We understand what it feels like not be heard. We love our church, both what it was then and who we are now. So did others who didn’t agree with our discernment about affordable housing.
Hearing ‘no’ in that moment may have hurt for a bit. It didn’t change the fact that something needed to be done.
We were at a tipping point. Our decline in membership was noticeable. Fewer people were showing up. The building was falling into some disrepair. Financially, we were okay for the moment. However, we lacked shared vision about the future.
After some reflection, mediation, and conversation, we chose to listen. If our idea wasn’t going to move forward, then something needed to take its place. We enrolled in the New Beginnings program of the PC(USA).
New Beginnings was a church revitalization program. It was created to help churches assess their strengths and develop vision.
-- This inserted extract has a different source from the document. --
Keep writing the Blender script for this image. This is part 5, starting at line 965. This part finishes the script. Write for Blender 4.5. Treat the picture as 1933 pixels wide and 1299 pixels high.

It also looked at barriers to change and challenges to doing effective ministry.
The first duty of love is to listen.
Paul Tillich
Let every person be quick to hear, slow to speak, slow to anger.
James 1:19

With New Beginnings you received an assessment and training by a consultant. The assessment helped you understand your community and context. The training taught you how to facilitate meaningful and difficult conversations. Those leaders conducted house meetings to discuss the future of the church. From there we were challenged to make choices about what came next.
Like all church programs and consultations there are strengths and limitations. Data and knowledge are different from discernment. New Beginnings gave us a lot of data. It also gave us some common language.
We held house groups that allowed people to open up and speak. As one member put it, it reminded her of marriage counseling. It helped us talk, breathe, and wonder. Good counseling is predicated on the ability to communicate. It helps us talk and listen to one another.
Our hope was that by listening to one another a vision would emerge. Our results were mixed. Some groups became echo chambers. Others were more mixed. These included people who wanted to embark on the radical change of building affordable housing, and others who knew things needed to change but didn’t want to commit to something that big. New Beginnings gave us the pause we needed to have conversation. However, we were left to our own devices to figure out what came next.
That is the difficulty of hiring consultants and working through programs. A one-size fits all approach isn’t personal or contextual. That said, you get out of a program what you put into it.
We learned that it was important for us to listen. People needed a voice in the process. We learned that good discernment requires us to be open to listening and talking.
It was hard to know something needed to change and that not everyone would be happy. New Beginnings was a bridge. It filled in some gaps. It gave us a sense that we wanted to start again. We wanted to redefine our mission as a member of the South Arlington community.